Tuesday, 8 January 2013

SAIS as a springboard to publication

How do SAIS students, eager to leave their mark on the world, burnish their credentials outside the classroom?

Many use their studies as a bridge to the policy-making world. Consider Amar Causevic, who has just published a policy paper while still a student at SAIS.

Amar studied at SAIS Bologna in 2011-12 before moving to DC for the second and final year towards his MA.

Amar Causevic
Before enrolling in SAIS, Amar, who was born in Addis Ababa and is a citizen of Bosnia & Herzegovina, earned a master's in international relations at Boston University.

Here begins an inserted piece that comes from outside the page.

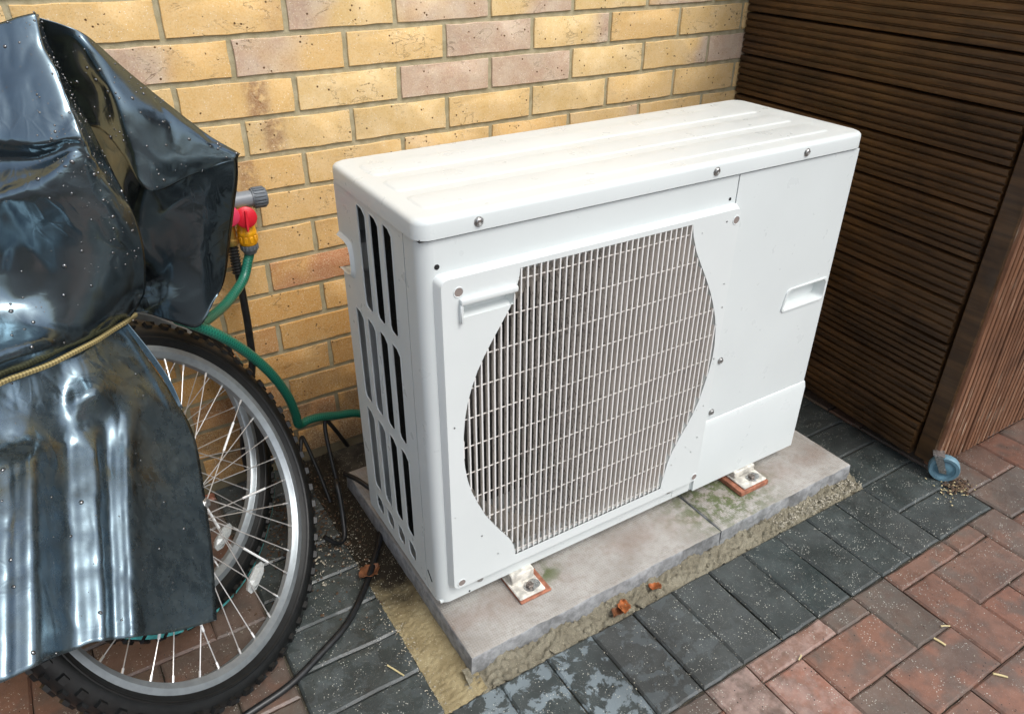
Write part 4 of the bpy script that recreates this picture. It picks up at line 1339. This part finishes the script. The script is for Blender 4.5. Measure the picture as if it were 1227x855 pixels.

He had also worked as a researcher in his home country.

Below, Amar tells us how he used two courses he took while in Bologna as springboards for work at a think tank in Germany, which in turn has led to the publication of a paper on China's rising demand for oil.

Amar worked for the Peace Research Institute Frankfurt after his studies in Bologna, and in December the Institute published his paper, "A Thirsty Dragon: Rising Chinese crude oil demand and prospects for multilateral energy security cooperation".

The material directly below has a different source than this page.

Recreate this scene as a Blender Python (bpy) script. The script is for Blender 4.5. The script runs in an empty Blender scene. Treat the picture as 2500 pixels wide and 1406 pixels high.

In the 45-page paper, Amar concludes that "multilateral cooperation is the only feasible strategy for preventing dangerous confrontation" between China on the one hand and the United States, Japan, the European Union and India on the other.

To read Amar's paper, click here.

Here is Amar's own explanation of how he ended up publishing the paper:

Like many of my classmates, I have been inspired by my time at SAIS. The school gives students an opportunity to tackle crucial issues relating to international development, the global economy and geopolitics.

My publication stemmed from two classes I took at SAIS Bologna -- Politics and Economics of International Energy, and International Security Cooperation. Thanks to Prof. Manfred Hafner, I became familiar with the economics and politics of global energy trends, especially China's rising demand for petroleum.

In Prof. Harald Müller’s class, I wrote a paper concentrating on multilateral energy cooperation as an alternative to the mainstream pessimistic outlook that foresees armed conflict over petroleum supplies. Under Dr. Müller’s supervision, I wrote a first draft of the paper in the Spring Semester of 2012.

After the academic year ended, I worked as a non-resident visiting fellow at the Peace Research Institute Frankfurt in the department of Policies for Security Governance of States. From June until October 2012, together with Dr. Müller and several of his colleagues, I revised and improved the draft before it was published in December 2012.